El relato de la vid, más que una alegoría o metáfora, es una identificación y enseñanza de cómo debe ser y actuar el auténtico discípulo de Jesús. La imagen de la vid evoca una realidad del trabajo del campo y muestra las señales de rivalidad y enfrentamiento, que el propio Jesús sostiene con el judaísmo. La viña es Israel, pero ahora la acompaña la persona de Jesús, que sustenta y mantiene unidos los sarmientos. Jesús declara: “Yo soy la verdadera vid…”, es decir, entre la vid y el viñador, hay un misterio y vínculo, como la unión estrecha entre Jesús y cada creyente.

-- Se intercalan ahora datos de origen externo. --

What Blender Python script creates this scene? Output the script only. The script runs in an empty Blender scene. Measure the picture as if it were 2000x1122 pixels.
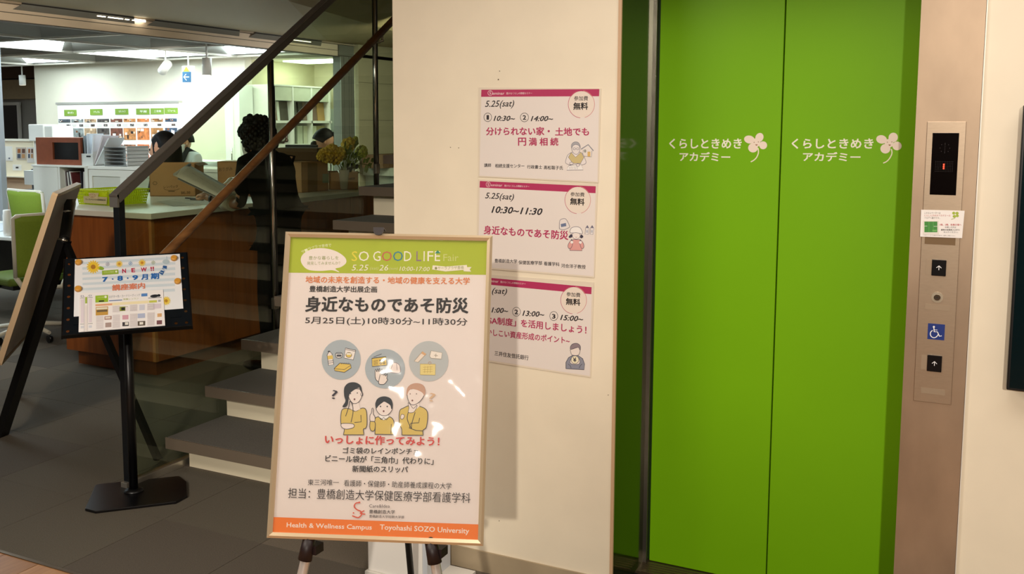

La unión con Jesús debería producir muchos frutos, pero no siempre sucede así. Si el sarmiento no está unido a la vid no puede dar frutos. Al creyente le ocurre lo mismo, sin Jesús la vida cristiana se vuelve estéril y muere. Podemos llegar a pensar como Tolstói (novelista ruso, s. XIX), quien decía que para ser un verdadero cristiano había que tomar el evangelio como un libro de moral y buenas costumbres, pero sin ninguna referencia a Cristo. Querer actuar siempre como Cristo, pero separados de él, es una total locura y un ideal irrealizable.
Hoy se pregona la autoestima y se glorifica al hombre por el hombre, que por su egocentrismo, cree que todo comienza y termina con él. La tentación de atribuir todo a nuestras capacidades y de adueñarnos de la obra de Dios es muy grande. Por eso, una obra apostólica que no está unida a la comunidad cristiana y hecha para la propia satisfacción es una obra con ribetes sectarios. Podrá tener virtudes e incluso hasta frutos, pero no pertenece a la vid y esos frutos no son de Cristo y no serán duraderos. Jesús, la vid verdadera, nos dice que ni la fe ni la esperanza ni el amor emanan del hombre, sino del propio Señor donde todo es gracia: Permanecer unidos a él nos hace fecundos.